What the task asks:
Copy nothing but the text: repeat each entry exactly and drop the images.

[Items from a dataset]

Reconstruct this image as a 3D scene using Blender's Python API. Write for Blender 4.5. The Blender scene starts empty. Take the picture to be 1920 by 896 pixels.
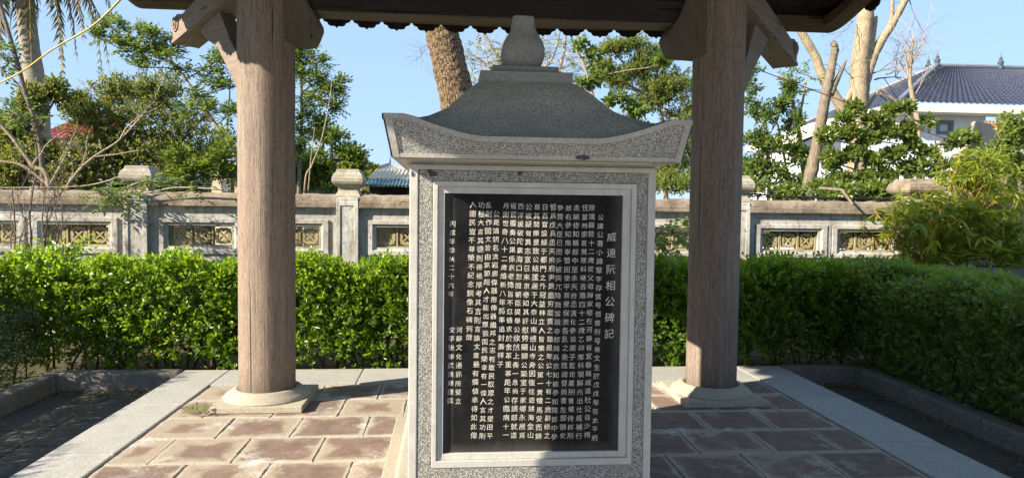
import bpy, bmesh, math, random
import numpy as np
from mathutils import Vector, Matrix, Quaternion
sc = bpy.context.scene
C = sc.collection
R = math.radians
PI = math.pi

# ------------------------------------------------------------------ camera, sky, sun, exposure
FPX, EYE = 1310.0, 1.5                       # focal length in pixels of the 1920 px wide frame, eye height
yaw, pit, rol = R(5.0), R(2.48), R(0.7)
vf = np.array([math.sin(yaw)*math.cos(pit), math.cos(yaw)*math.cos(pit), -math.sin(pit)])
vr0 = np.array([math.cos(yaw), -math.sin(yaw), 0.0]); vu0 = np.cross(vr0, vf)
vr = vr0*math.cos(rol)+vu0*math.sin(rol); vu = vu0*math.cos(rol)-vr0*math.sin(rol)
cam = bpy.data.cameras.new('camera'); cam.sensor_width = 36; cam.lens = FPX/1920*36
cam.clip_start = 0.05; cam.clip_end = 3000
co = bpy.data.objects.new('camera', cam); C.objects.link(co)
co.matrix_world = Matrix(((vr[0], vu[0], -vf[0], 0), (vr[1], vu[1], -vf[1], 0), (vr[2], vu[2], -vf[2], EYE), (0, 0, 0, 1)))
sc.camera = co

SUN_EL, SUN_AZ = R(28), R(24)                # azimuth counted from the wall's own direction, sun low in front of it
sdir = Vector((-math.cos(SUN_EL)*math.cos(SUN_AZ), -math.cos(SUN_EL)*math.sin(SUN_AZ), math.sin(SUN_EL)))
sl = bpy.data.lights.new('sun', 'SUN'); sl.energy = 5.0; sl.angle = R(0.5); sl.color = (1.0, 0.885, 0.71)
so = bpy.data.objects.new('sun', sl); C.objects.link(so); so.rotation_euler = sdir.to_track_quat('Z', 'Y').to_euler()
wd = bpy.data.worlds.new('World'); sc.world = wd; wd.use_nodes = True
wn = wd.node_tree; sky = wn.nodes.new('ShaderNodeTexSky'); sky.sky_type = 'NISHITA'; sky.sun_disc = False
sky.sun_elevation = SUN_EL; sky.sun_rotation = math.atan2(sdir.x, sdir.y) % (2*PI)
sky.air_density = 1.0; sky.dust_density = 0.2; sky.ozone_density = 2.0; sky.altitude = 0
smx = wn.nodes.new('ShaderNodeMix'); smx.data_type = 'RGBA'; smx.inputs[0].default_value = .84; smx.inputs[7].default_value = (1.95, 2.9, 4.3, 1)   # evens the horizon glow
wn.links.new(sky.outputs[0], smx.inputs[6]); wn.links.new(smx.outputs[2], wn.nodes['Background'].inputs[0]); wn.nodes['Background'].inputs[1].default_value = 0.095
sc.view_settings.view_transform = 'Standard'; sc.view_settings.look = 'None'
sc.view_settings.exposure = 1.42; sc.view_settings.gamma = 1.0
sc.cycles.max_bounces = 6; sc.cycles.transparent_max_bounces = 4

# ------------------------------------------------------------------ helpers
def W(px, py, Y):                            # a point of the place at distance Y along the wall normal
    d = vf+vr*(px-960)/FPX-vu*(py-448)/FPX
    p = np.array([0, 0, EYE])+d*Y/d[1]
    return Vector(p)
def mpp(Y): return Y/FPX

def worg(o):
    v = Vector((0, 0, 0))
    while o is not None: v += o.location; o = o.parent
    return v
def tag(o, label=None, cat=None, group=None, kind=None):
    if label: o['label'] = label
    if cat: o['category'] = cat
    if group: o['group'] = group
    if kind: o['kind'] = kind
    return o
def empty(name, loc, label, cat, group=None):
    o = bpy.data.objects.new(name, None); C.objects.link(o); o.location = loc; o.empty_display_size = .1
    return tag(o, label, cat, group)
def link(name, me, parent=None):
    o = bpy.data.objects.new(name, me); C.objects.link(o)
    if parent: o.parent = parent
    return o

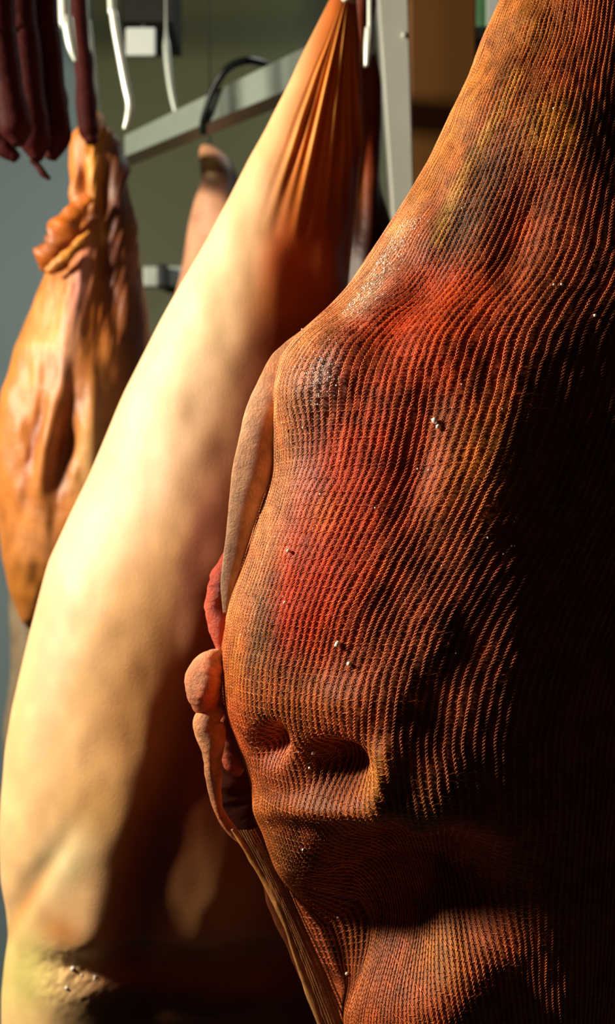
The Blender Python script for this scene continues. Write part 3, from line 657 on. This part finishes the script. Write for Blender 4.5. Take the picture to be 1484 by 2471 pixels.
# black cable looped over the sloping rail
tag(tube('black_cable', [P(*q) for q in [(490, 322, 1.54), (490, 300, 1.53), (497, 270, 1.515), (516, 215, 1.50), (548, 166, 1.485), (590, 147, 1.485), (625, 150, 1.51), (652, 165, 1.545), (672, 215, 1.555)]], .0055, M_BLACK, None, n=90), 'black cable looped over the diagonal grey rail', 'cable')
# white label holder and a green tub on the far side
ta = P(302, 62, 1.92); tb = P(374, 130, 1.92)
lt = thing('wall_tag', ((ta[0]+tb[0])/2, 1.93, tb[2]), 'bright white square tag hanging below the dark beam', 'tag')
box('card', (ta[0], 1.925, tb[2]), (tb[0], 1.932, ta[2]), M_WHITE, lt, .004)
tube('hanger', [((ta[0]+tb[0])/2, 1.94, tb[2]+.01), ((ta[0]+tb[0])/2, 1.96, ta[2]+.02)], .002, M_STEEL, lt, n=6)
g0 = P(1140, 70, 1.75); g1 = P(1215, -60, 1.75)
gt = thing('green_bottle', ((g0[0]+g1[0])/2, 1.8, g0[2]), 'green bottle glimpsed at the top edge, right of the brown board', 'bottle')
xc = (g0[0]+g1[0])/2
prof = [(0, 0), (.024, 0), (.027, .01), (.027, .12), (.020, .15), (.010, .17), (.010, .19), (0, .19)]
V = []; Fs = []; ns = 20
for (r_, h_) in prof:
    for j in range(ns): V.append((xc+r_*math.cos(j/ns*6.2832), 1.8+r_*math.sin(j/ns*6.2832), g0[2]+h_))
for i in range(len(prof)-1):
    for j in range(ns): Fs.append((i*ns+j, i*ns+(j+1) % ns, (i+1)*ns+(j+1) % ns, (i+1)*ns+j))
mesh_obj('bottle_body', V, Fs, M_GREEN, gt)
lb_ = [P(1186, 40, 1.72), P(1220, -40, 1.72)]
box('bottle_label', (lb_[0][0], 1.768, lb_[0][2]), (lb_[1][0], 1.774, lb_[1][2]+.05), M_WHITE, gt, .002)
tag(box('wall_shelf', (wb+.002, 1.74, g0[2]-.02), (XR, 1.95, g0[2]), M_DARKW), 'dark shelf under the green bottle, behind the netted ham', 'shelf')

Response:
Reconstruct this image as a 3D scene using Blender's Python API. Write for Blender 4.5. The Blender scene starts empty. Take the picture to be 1920 by 896 pixels.
import bpy, bmesh, math, random
import numpy as np
from mathutils import Vector, Matrix, Quaternion
sc = bpy.context.scene
C = sc.collection
R = math.radians
PI = math.pi

# ------------------------------------------------------------------ camera, sky, sun, exposure
FPX, EYE = 1310.0, 1.5                       # focal length in pixels of the 1920 px wide frame, eye height
yaw, pit, rol = R(5.0), R(2.48), R(0.7)
vf = np.array([math.sin(yaw)*math.cos(pit), math.cos(yaw)*math.cos(pit), -math.sin(pit)])
vr0 = np.array([math.cos(yaw), -math.sin(yaw), 0.0]); vu0 = np.cross(vr0, vf)
vr = vr0*math.cos(rol)+vu0*math.sin(rol); vu = vu0*math.cos(rol)-vr0*math.sin(rol)
cam = bpy.data.cameras.new('camera'); cam.sensor_width = 36; cam.lens = FPX/1920*36
cam.clip_start = 0.05; cam.clip_end = 3000
co = bpy.data.objects.new('camera', cam); C.objects.link(co)
co.matrix_world = Matrix(((vr[0], vu[0], -vf[0], 0), (vr[1], vu[1], -vf[1], 0), (vr[2], vu[2], -vf[2], EYE), (0, 0, 0, 1)))
sc.camera = co

SUN_EL, SUN_AZ = R(28), R(24)                # azimuth counted from the wall's own direction, sun low in front of it
sdir = Vector((-math.cos(SUN_EL)*math.cos(SUN_AZ), -math.cos(SUN_EL)*math.sin(SUN_AZ), math.sin(SUN_EL)))
sl = bpy.data.lights.new('sun', 'SUN'); sl.energy = 5.0; sl.angle = R(0.5); sl.color = (1.0, 0.885, 0.71)
so = bpy.data.objects.new('sun', sl); C.objects.link(so); so.rotation_euler = sdir.to_track_quat('Z', 'Y').to_euler()
wd = bpy.data.worlds.new('World'); sc.world = wd; wd.use_nodes = True
wn = wd.node_tree; sky = wn.nodes.new('ShaderNodeTexSky'); sky.sky_type = 'NISHITA'; sky.sun_disc = False
sky.sun_elevation = SUN_EL; sky.sun_rotation = math.atan2(sdir.x, sdir.y) % (2*PI)
sky.air_density = 1.0; sky.dust_density = 0.2; sky.ozone_density = 2.0; sky.altitude = 0
smx = wn.nodes.new('ShaderNodeMix'); smx.data_type = 'RGBA'; smx.inputs[0].default_value = .84; smx.inputs[7].default_value = (1.95, 2.9, 4.3, 1)   # evens the horizon glow
wn.links.new(sky.outputs[0], smx.inputs[6]); wn.links.new(smx.outputs[2], wn.nodes['Background'].inputs[0]); wn.nodes['Background'].inputs[1].default_value = 0.095
sc.view_settings.view_transform = 'Standard'; sc.view_settings.look = 'None'
sc.view_settings.exposure = 1.42; sc.view_settings.gamma = 1.0
sc.cycles.max_bounces = 6; sc.cycles.transparent_max_bounces = 4

# ------------------------------------------------------------------ helpers
def W(px, py, Y):                            # a point of the place at distance Y along the wall normal
    d = vf+vr*(px-960)/FPX-vu*(py-448)/FPX
    p = np.array([0, 0, EYE])+d*Y/d[1]
    return Vector(p)
def mpp(Y): return Y/FPX

def worg(o):
    v = Vector((0, 0, 0))
    while o is not None: v += o.location; o = o.parent
    return v
def tag(o, label=None, cat=None, group=None, kind=None):
    if label: o['label'] = label
    if cat: o['category'] = cat
    if group: o['group'] = group
    if kind: o['kind'] = kind
    return o
def empty(name, loc, label, cat, group=None):
    o = bpy.data.objects.new(name, None); C.objects.link(o); o.location = loc; o.empty_display_size = .1
    return tag(o, label, cat, group)
def link(name, me, parent=None):
    o = bpy.data.objects.new(name, me); C.objects.link(o)
    if parent: o.parent = parent
    return o

The Blender Python script for this scene continues. Write part 3, from line 657 on. This part finishes the script. Write for Blender 4.5. Take the picture to be 1484 by 2471 pixels.
# black cable looped over the sloping rail
tag(tube('black_cable', [P(*q) for q in [(490, 322, 1.54), (490, 300, 1.53), (497, 270, 1.515), (516, 215, 1.50), (548, 166, 1.485), (590, 147, 1.485), (625, 150, 1.51), (652, 165, 1.545), (672, 215, 1.555)]], .0055, M_BLACK, None, n=90), 'black cable looped over the diagonal grey rail', 'cable')
# white label holder and a green tub on the far side
ta = P(302, 62, 1.92); tb = P(374, 130, 1.92)
lt = thing('wall_tag', ((ta[0]+tb[0])/2, 1.93, tb[2]), 'bright white square tag hanging below the dark beam', 'tag')
box('card', (ta[0], 1.925, tb[2]), (tb[0], 1.932, ta[2]), M_WHITE, lt, .004)
tube('hanger', [((ta[0]+tb[0])/2, 1.94, tb[2]+.01), ((ta[0]+tb[0])/2, 1.96, ta[2]+.02)], .002, M_STEEL, lt, n=6)
g0 = P(1140, 70, 1.75); g1 = P(1215, -60, 1.75)
gt = thing('green_bottle', ((g0[0]+g1[0])/2, 1.8, g0[2]), 'green bottle glimpsed at the top edge, right of the brown board', 'bottle')
xc = (g0[0]+g1[0])/2
prof = [(0, 0), (.024, 0), (.027, .01), (.027, .12), (.020, .15), (.010, .17), (.010, .19), (0, .19)]
V = []; Fs = []; ns = 20
for (r_, h_) in prof:
    for j in range(ns): V.append((xc+r_*math.cos(j/ns*6.2832), 1.8+r_*math.sin(j/ns*6.2832), g0[2]+h_))
for i in range(len(prof)-1):
    for j in range(ns): Fs.append((i*ns+j, i*ns+(j+1) % ns, (i+1)*ns+(j+1) % ns, (i+1)*ns+j))
mesh_obj('bottle_body', V, Fs, M_GREEN, gt)
lb_ = [P(1186, 40, 1.72), P(1220, -40, 1.72)]
box('bottle_label', (lb_[0][0], 1.768, lb_[0][2]), (lb_[1][0], 1.774, lb_[1][2]+.05), M_WHITE, gt, .002)
tag(box('wall_shelf', (wb+.002, 1.74, g0[2]-.02), (XR, 1.95, g0[2]), M_DARKW), 'dark shelf under the green bottle, behind the netted ham', 'shelf')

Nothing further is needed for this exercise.